I spent some time this morning reading up in Wikipedia on the lives of the politicians serving on the House Judiciary Committee. If your working theory is that their place in the world owes more to their high ambition than to their high merit, you tend not to find a lot to make you reconsider. Most are lawyers. I guess I vaguely knew, but had forgotten, that US News & World Report ranks institutions of higher learning, including law schools. When you read in Wikipedia that, for example, Rep. Guy Reschenthaler, Republican from Pennsylvania, is a graduate of Dusquesne University School of Law, in Pittsburgh, that information is a hyperlink and, clicking it, you are taken to the article on his alma mater, which includes the information that, according to USNWR, it's the 119th best law school in the United States. I'm picking on Reschenthaler not entirely at random: he made a poor impression on me while boasting yesterday that he could, "in a minute," win an acquittal for Trump in a court of law, and that he'd also have no trouble winning a conviction in an obstruction case against Adam Schiff, the Democratic chairman of the Intelligence Committee.
Sure.
Speaking of people who rub me the wrong way, Jim Jordan's law school is Capital University, in Ohio. Can't tell you exactly where USNWR ranks this school because they simply group 146 through 192 together—I guess maybe there are 192 law schools in the country?—and Capital U's law school is in this undifferentiated bottom group. No wonder Jordan despises "the elites," an imaginary pejorative whose place of honor in the working vocabulary of many Republicans is a whispered admission that the smart and hard working boys and girls aren't buying what they're selling. After all, not everyone can fail to notice that the various defenses of Trump's conduct frequently contradict one another. “Ukraine couldn't have been pressured if it didn't even know the money was being withheld!” And, “Trump was withholding the money until satisfied that the new leader was keeping his promises about fighting corruption!”
But in that case Trump should have announced to Ukraine that the money was being withheld until it displayed satisfactory progress in its anti-corruption campaign. What would be the point of keeping the hold a secret when you are leaning on Ukraine in pursuit of a legitimate end? Not to mention a million other reasons this line of argument is a croc, such as the testimony of Gordon Sondland, Trump's own appointee (and million-dollar donor), who told Schiff's committee that Trump didn't care about an investigation into the alleged corruption of the energy company that Biden's kid worked for: he just wanted an announcement of an investigation televised on CNN—that was enough.
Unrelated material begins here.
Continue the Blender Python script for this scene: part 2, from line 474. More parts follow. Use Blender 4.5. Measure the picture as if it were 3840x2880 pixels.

The exasperation displayed by Rep. Jamie Raskin, Democrat of Maryland, in the above clip is entirely warranted. According to the Wikipedia article about him, Raskin is a magna cum laude graduate of Harvard Law School. The typical Trump voter isn't impressed, but the pathetic and insecure object of their affection cares deeply about this kind of stuff. Had Jim Jordan gone to Harvard, Trump would know and would talk him up more. He’s always yammering about how So-and-So who opposes him is "a low IQ individual," and Michael Cohen, his personal lawyer and fixer who's presently incarcerated, testified to a congressional committee that Trump once directed him to write letters to schools he (Trump) had attended, threatening dire consequences if his grades or SAT scores were ever released. (One such letter may be viewed here.)